9) Most disturbing sentence in a political news story in 2008: Buried in the 15th graph of a Wall Street Journal story by Belkin, Simon and Sataline: "Suggestions that Sen. Obama is the antichrist have been circulating for months in Bible-study meetings in towns like Chillicothe, Ohio, where congregants compare his remarks and his biography with verses from the Bible."

10) Hats off to Bob Novak: Love him or hate him, you must admit that he and Roland Evans created a genre that slowly evolved into today's chattering class. And they spent decades trying to explain Washington to the rest of the country. It'll be a shame if he must go quietly into that good night.

Friday, August 1, 2008

When Willie S. said "The lady doth protest too much, methinks" he was really dishing out some great political advice

1) Britney and Paris and Barack, Oh My! Dear McC: Since when did defining your opponent turn into a drunken round of "Hey, let's throw spaghetti at the wall and see how much sticks!" Two weeks back you were in danger of becoming the Maytag Repairman of Politics 2008. Now you're morphing into what, exactly?

2) What passes for political wisdom these days: A really bad idea making the rounds in Washington - using the 1980 presidential race as a "template" to understand this year's dynamic. Why? Because one candidate talks real good? Rather, imagine what YouTube would have done with candidate Reagan and then just drop the whole discussion.
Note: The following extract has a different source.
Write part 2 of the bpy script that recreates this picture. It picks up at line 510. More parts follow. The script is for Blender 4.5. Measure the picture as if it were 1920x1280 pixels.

3) Groovy new political catchphrase of the week (use it twice and impress your friends): Marty Kaplan, (yes, for those of you who lived through the '80s) quoted in the NYT [8-1-08]: "Both sides believe there is something called the master narrative. Yes, there is an abundance of voices and sources trying to influence that master narrative. But it does finally get set, and once it's set, it's virtually impossible to change. So everyone is doing their best to stop the master narrative from setting in a way that disadvantages their side....It's all in play right now." Dude! You're sitting on my master narrative!

4) Don't call it a comeback! Dan Quayle on "Dancing with the Stars?" Since when did a network have to float the concept of a contestant performing on a game show? Is he that controversial? Do we remember who he is?

5) Call us when your ship lands: Newt Gingrich on Hannity & Colmes [7-31-08] suggesting that Obama take a couple of weeks off from campaigning. Because he's on TV too much and people are seeing too much of him. And in Newt's head this is a bad thing. And he wasn't smiling when he said this. Because he was serious.

6) Candidate Alert! Check out House candidate Allen West, retired Army Lt. Col., running against freshman Dem. Rep. Ron Klein in Florida 22. West thinks that when a booker from Al Jazeera's English-language channel called to schedule him for an interview it was really a terror plot to kidnap him [NY Daily News 7-28-08]. Way to get some press attention Allen, takin' a page out of the Ross Perot playbook. ["The VC were trying to disrupt my daughter's birthday party. Dressed in black pajamas coming across my front lawn, I tell ya."]

7) Chuck Hagel as the new Joe Lieberman: "I think John is treading on some very thin ground here when he impugns motives and when we start to get into 'You're less patriotic than me. I'm more patriotic.'" [CBS's "Face the Nation" 8-27-08] Now can he speak at the Democratic convention?

8) Hey, even Strom knew when to turn the lights out: Just-turned-89-years-old Manhattan District Attorney Robert Morgenthau says he intends to run for a 10th four-year term. "If I broke both my legs I might not run, but if I broke one, I would run," said Morgy [Daily News 8-31-08].

9) My seat! My seat! A deck and a new grill for my seat! Did anyone notice that even before the indictment Ted Stevens was trailing Mark Begich 50-45. And now it's what, 50-35? Yikes! I'm sure it was all worth it.

10) When there were "Wise Men" Writing in his column this week [7-27-08] David Broder recalled Democratic insider James H. Rowe Jr. and his opinion of why U.S. Senators should not be eligible for the office of president: "The reason is that senators don't know how to run anything. Their staffs have to tell them what to do. They walk around with little slips of paper in their pocket saying, 'Call so-and-so,' or 'Remember to talk to so-and-so."